Примечательно, что заглавие предполагаемого куваевского опыта в русле нон-фикшн совпадает с названием книги предтечи «новой хронологии» Николая Морозова «В поисках философского камня», опубликованной в 1909 году. Вряд ли Куваев был знаком с этим трактатом, выросшим, кстати, из лекционного курса, но совпадение, как говорится, налицо. Так, следующая цитата из морозовского сочинения вполне могла бы быть использована в качестве предисловия к монографии Куваева, доживи она до своего выхода в свет: «Я хотел бы сообщить вам здесь не сухой набор фактов из истории химии прошлого, но и дать вам понятие о психологии тех пионеров этой науки, которые расчищали для нас наудачу первые извилистые тропинки в тёмном лесу неведомого. Мне хотелось бы сделать для вас ясным, почему наука о строении вещества после своего возникновения неизбежно должна была пройти сначала через стадию магии, а затем стадию Алхимии. Магия с этой точки зрения является только первой стадией развития науки о веществе, а Алхимия – естественным завершением магии, когда, благодаря накоплению реальных знаний, широко разыгравшееся воображение человека должно было наложить на себя первую узду».

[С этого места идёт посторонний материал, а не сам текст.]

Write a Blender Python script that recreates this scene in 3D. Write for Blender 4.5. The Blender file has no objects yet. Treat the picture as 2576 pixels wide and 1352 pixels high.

Оговоримся, правда, что стратегии Куваева и Морозова при несомненном сходстве имеют и одно существенное различие. Если Морозов был убеждённым позитивистом, вся «новохронологическая» фантастика которого причудливо вырастает из слепого преклонения перед культом числа и прямолинейно понимаемого «факта», то Куваев, наоборот, всегда держит открытыми двери для интуитивного, мистического, уникального, не поддающегося исчислению и жёсткому алгоритму. Об этом свидетельствует его уход из геологии, продиктованный неприязнью к её неуклонному превращению в строго регламентированное научно-промышленное производство. Эту сферу человеческой деятельности он рассматривал как своеобразные охотничьи угодья, где добычей полезных ископаемых занимаются не чиновники, облачённые в походно-полевое снаряжение, а те, кого старый Гернеугин вполне справедливо называл «ловцами камней». Выбор Куваевым писательской стези стал сознательной переквалификацией из «ловца камней» в «ловца человеков». А вот в инженера человеческих душ, живущего по уставу Союза писателей СССР, Куваев так никогда и не превратился. Вероятно, это и послужило залогом долголетия его художественных текстов.